I'm rather disciplined in my approach and work to follow the same routine as much as possible. 4 am - 6 am is Yoga and Gym time. 6 am to 8 am is family time. 8 am to 8 pm is focused on helping brands discover the agility and efficiency that marketing integration delivers. Some refer to this work as delivering Customer Lifetime Value. I tend to work 7 days a week with a two day a month "OFF-GRID" sprint to gather my thoughts, reevaluate strategies and focus on mindfulness.

4. What's the most recent significant leadership lesson you've learned?

I think 2020 revealed that "less is more." This means fewer steps in a customer journey, fewer layers of management, fewer costs, and more focused approaches to delivering value to known customers vs chasing a market of potential customers.

5. What's one book that has had a profound impact on your leadership so far? Can you please briefly tell the story of how that book impacted your leadership?

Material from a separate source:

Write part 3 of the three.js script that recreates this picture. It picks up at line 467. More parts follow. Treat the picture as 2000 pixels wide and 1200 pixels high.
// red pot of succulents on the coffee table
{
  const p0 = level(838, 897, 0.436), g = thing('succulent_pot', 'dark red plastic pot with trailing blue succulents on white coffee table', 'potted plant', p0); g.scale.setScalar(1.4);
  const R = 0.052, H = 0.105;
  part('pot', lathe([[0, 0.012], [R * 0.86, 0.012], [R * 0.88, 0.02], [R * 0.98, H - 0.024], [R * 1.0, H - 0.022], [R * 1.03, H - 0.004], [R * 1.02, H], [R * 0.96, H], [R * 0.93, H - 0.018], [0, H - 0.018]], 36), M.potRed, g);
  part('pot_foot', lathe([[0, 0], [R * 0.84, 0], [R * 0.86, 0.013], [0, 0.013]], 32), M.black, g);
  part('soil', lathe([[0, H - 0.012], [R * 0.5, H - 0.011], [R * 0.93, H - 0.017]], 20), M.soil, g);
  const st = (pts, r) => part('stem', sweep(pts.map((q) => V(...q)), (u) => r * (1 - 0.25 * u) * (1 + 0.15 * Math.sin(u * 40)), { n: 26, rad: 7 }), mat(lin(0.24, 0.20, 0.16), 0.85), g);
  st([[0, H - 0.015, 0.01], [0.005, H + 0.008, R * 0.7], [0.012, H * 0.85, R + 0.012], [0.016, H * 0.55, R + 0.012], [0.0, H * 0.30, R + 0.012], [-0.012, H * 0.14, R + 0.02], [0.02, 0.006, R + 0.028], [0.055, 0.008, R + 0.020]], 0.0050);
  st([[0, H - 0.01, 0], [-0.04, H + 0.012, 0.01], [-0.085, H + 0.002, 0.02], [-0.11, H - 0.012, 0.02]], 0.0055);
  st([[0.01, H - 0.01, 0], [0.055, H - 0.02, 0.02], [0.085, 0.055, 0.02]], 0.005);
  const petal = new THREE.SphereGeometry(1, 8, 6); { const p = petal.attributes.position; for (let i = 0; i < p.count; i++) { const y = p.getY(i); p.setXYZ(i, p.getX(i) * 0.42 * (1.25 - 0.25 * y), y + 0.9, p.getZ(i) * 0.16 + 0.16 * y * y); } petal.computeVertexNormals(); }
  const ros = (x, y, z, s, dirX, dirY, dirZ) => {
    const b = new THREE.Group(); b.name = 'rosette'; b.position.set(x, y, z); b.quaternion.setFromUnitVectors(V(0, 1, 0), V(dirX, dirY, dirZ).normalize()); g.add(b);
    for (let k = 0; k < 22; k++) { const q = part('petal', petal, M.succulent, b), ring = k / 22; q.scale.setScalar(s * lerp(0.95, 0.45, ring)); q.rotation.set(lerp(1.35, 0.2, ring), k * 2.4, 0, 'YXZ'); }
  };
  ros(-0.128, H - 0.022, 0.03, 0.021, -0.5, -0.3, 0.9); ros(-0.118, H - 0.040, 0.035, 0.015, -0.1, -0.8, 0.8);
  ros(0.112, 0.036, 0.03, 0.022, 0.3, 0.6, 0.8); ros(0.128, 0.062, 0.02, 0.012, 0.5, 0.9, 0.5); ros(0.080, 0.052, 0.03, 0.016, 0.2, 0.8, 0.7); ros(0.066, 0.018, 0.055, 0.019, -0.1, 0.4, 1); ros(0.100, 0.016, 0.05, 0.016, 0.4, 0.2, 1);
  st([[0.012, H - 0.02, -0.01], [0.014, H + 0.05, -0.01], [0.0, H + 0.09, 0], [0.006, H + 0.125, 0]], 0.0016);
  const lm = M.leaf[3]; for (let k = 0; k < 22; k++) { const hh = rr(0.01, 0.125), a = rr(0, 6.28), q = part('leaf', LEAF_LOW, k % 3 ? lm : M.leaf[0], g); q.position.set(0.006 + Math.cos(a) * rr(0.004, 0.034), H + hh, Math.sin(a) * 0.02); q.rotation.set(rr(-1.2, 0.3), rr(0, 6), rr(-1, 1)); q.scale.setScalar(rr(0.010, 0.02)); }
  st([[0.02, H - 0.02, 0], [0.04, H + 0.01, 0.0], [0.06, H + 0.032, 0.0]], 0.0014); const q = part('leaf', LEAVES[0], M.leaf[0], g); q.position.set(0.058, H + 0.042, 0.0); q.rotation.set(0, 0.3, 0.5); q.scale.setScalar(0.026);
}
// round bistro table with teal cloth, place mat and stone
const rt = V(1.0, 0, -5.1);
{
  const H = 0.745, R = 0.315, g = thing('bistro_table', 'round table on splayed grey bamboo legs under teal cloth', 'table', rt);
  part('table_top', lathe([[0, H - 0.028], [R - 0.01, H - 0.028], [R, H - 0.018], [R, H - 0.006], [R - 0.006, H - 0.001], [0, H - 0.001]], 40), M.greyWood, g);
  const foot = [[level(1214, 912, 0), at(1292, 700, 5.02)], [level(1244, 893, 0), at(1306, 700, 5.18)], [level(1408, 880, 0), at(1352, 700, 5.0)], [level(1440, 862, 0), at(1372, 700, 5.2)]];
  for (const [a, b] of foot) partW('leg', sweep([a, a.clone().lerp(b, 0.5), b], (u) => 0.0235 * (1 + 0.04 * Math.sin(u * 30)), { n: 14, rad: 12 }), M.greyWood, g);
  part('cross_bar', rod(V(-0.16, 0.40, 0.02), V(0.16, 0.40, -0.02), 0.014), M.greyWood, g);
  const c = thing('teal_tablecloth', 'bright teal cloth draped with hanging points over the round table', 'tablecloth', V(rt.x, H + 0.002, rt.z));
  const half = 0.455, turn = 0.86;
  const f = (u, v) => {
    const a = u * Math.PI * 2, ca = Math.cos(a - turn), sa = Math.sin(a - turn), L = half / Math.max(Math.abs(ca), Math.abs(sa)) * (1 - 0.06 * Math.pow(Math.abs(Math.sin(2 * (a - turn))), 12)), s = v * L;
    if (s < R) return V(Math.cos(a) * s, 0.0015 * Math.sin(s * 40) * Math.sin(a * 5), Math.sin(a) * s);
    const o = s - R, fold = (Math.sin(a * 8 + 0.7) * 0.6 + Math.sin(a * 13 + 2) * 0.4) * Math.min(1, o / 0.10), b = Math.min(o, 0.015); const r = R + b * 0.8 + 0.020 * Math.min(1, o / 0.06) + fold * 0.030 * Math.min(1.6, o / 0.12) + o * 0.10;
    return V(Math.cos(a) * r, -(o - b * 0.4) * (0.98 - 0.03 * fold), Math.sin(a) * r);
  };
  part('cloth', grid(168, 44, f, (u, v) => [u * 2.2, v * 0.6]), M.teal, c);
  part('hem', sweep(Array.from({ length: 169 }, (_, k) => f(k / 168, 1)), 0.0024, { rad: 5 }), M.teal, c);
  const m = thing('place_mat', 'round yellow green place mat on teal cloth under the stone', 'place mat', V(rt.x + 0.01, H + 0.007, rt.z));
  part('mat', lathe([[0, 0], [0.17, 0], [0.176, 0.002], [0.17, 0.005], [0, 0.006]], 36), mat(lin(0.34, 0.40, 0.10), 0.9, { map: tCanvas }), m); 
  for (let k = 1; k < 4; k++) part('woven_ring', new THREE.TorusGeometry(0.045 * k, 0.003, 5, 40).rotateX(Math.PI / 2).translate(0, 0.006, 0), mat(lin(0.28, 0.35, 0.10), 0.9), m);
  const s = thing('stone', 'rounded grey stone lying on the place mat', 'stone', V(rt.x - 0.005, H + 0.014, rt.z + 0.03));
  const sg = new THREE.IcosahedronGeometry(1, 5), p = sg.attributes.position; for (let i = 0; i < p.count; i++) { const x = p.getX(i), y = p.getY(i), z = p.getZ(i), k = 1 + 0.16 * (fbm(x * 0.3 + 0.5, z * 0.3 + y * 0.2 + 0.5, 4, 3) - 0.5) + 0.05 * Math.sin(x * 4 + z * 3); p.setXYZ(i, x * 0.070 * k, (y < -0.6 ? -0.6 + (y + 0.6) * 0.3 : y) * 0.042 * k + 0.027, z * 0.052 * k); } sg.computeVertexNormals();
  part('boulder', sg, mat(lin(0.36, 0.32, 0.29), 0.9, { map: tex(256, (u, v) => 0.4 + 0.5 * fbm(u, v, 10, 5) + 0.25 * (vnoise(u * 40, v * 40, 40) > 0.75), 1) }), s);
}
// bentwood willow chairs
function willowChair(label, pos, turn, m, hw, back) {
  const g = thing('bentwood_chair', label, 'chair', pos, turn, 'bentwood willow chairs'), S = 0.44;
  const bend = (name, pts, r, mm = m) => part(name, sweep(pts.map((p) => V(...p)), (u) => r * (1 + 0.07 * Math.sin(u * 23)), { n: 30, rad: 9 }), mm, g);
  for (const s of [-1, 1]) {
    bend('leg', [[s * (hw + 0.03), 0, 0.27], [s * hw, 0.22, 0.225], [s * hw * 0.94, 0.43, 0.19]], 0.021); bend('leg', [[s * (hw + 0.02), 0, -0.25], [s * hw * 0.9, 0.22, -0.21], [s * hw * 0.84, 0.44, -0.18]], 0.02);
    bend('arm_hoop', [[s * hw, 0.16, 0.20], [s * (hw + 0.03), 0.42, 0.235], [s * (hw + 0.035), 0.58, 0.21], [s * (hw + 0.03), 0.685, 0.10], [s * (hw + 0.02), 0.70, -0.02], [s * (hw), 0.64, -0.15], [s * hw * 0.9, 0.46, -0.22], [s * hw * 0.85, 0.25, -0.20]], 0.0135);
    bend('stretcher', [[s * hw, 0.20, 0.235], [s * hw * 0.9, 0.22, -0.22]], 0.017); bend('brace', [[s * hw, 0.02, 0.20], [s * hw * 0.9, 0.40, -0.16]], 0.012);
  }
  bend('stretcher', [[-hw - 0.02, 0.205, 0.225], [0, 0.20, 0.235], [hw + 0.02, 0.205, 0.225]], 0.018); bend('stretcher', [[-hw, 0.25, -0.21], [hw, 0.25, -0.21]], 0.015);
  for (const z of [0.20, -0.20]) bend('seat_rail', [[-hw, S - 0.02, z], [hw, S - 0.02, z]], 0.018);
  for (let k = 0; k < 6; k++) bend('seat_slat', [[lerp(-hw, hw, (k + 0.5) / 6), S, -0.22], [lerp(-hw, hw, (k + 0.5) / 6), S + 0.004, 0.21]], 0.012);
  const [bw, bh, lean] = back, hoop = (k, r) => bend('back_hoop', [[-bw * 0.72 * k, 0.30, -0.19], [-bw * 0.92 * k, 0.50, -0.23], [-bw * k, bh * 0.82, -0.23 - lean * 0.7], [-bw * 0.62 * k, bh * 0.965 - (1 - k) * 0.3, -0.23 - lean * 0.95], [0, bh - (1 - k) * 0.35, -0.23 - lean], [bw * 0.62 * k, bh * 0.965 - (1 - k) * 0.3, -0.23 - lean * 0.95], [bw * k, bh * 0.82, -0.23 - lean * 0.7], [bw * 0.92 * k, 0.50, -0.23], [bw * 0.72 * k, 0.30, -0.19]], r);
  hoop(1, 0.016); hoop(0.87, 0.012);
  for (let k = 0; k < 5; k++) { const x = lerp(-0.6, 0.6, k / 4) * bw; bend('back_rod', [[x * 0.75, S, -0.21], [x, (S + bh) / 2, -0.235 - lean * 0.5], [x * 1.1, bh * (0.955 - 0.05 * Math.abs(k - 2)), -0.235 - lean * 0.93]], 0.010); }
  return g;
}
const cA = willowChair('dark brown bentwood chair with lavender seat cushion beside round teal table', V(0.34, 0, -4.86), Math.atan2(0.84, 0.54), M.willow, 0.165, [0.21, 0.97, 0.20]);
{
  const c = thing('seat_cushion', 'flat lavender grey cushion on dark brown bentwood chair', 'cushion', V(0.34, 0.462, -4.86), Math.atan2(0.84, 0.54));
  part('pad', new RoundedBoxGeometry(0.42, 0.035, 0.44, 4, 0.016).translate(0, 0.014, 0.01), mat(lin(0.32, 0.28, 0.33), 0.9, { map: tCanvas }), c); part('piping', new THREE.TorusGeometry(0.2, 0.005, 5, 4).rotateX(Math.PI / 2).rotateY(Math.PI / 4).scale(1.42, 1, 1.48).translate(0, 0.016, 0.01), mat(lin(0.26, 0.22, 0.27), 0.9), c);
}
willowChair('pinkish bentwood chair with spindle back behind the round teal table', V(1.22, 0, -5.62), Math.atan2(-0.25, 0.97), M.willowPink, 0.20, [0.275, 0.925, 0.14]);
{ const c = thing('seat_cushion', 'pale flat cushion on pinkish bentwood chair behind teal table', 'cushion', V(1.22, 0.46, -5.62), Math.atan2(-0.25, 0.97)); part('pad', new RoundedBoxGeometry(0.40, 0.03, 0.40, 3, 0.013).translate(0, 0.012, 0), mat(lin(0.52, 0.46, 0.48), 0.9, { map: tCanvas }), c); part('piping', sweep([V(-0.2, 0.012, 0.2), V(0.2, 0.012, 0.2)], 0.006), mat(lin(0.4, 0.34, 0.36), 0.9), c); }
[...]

My brother gave me Russell Brunson's book called Expert Secrets and it portrays leadership and storytelling together in a way that redefines "influence" in a way that succinctly defines innovation for personal and professional growth. I liked this book because it teaches you how to manage yourself such that you give the best to your audiences, employees or colleagues.

6. How do you build leadership capacity in a large enterprise?

I have a simple formula. Empathy + Collaboration = Growth. My approach to leadership is inclusive, open-minded and fosters courage for any person to lead the team toward success. Ultimately, leadership is not about a title, it's about empowerment. When we allow "anyone" to take charge of success - we all win. More simply put, I like to "pass the ball" and prefer to get the "assist" rather than be the person to score.

7. What is one meaningful story that comes to mind from your time as a CEO or executive of a large enterprise so far?

I have had the opportunity to work with people of high integrity. There was a time in the last year when promises were made to employees and despite the challenges of 2020, I watched as certain leaders, used transparency, and honesty to guide positive change. What surprised me most of all, was that their determination to follow through on promises. This may seem "basic," but the truth is, not everyone is cut out to stand by their word when the going gets tough. I always appreciate seeing people who lead by example and set the stage for hope and courage.